The group’s Lewis told SW Radio Africa’s Diaspora Diaries series on Tuesday that he was shocked that Zimbabwe did not feature on this list. He explained that countries that suffered election related rape attacks such as Kenya and Guinea were mentioned, despite Zimbabwe having a worse record.
“Zimbabwe exceeds them all because this is a pattern that began in the 80s. So the number of people who have been victims of this kind of rape and violence certainly hugely exceeds other countries in that list,” Lewis said.
Referring to Mugabe as a “crazed politician” who has used sexual violence and rape as part of his “strategy in his political apparatus” since the 80s, Lewis said it is a “startling omission” that he is not being ‘named and shamed’ by the UN.

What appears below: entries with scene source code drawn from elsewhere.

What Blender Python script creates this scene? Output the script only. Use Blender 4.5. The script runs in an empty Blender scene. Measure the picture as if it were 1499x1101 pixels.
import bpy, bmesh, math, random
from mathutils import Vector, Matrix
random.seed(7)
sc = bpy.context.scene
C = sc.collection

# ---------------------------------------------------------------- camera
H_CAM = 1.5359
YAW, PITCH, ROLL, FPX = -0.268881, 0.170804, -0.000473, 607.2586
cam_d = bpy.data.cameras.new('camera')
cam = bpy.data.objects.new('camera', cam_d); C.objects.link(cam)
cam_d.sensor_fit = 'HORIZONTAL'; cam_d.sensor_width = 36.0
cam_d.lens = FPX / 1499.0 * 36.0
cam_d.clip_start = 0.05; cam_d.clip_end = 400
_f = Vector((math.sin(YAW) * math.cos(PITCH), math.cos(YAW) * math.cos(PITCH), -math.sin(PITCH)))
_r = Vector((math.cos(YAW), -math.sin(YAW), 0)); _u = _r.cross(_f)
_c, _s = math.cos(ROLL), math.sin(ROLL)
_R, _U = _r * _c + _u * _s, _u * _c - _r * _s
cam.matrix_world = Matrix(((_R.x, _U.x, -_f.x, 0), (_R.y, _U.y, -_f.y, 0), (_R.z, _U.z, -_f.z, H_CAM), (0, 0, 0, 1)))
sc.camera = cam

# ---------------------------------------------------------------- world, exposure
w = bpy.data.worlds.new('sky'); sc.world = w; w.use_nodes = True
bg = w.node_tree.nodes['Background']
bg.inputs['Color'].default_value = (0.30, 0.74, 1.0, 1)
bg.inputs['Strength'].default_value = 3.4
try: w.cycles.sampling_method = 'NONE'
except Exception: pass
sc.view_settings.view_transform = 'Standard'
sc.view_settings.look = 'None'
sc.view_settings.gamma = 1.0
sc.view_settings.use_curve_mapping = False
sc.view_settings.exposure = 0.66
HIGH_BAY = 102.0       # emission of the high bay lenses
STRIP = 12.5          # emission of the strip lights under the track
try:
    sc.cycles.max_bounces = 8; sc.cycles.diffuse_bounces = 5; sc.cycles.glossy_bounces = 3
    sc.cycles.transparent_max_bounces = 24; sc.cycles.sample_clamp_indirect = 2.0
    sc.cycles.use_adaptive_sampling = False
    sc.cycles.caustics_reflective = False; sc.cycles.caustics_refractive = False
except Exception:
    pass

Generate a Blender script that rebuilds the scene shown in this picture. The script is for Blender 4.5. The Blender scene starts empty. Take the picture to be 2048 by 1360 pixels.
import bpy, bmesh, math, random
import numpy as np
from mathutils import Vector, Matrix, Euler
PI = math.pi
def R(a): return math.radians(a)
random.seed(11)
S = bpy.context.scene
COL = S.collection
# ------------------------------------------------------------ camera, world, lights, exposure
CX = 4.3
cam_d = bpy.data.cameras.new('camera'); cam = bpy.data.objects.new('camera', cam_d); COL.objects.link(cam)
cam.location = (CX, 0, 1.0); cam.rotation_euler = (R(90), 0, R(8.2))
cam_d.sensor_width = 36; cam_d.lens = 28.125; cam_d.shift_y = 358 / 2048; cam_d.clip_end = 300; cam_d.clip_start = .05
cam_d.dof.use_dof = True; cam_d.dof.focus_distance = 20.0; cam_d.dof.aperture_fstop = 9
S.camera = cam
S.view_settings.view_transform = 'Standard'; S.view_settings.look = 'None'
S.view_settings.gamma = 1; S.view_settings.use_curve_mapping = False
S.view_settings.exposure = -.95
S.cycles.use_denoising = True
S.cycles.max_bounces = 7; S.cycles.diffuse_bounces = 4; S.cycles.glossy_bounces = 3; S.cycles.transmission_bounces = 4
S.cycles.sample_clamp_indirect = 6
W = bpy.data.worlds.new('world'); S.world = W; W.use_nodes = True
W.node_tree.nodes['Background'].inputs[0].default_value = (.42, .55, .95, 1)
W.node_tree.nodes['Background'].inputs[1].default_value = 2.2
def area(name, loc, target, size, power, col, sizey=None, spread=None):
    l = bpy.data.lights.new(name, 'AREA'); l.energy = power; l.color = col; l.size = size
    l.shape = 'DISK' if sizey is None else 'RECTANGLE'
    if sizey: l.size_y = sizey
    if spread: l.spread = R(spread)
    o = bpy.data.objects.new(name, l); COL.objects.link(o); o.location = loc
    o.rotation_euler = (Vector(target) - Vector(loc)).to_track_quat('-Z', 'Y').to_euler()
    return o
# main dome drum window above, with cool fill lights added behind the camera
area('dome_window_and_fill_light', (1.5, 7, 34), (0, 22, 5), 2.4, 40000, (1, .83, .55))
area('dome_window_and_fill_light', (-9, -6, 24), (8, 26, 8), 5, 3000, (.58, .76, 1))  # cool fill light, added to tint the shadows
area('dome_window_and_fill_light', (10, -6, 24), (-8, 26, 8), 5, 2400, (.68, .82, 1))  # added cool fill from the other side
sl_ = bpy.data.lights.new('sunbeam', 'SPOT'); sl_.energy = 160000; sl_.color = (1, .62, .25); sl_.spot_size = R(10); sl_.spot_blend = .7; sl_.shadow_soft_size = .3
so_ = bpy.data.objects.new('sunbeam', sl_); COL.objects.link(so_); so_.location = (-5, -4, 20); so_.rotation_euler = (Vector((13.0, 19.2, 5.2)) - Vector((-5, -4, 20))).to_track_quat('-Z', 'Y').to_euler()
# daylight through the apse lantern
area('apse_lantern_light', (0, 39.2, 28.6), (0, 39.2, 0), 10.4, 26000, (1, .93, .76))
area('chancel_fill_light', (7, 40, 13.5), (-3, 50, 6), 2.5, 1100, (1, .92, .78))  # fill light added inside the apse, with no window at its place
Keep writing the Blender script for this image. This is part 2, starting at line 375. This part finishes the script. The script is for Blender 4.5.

“I really can’t understand why this is. But mostly I think it is because of South Africa and because of Thabo Mbeki and Jacob Zuma and their refusal to move in and stop Mugabe,” Lewis said.
Lewis meanwhile had serious warnings that any fresh election in Zimbabwe will once again be accompanied by a rape campaign against ZANU PF’s opposition, unless the international community intervenes.
“It is undoubtedly going to happen again. In fact it is not a question of ‘if’, it is a certainty,” Lewis said.
AIDS-Free World is using its rape dossier to launch a legal challenge in South Africa in May, with the case set to be filed before the National Prosecuting Authority. Lewis explained this is the start of a wider campaign to end the cycle of impunity in Zimbabwe.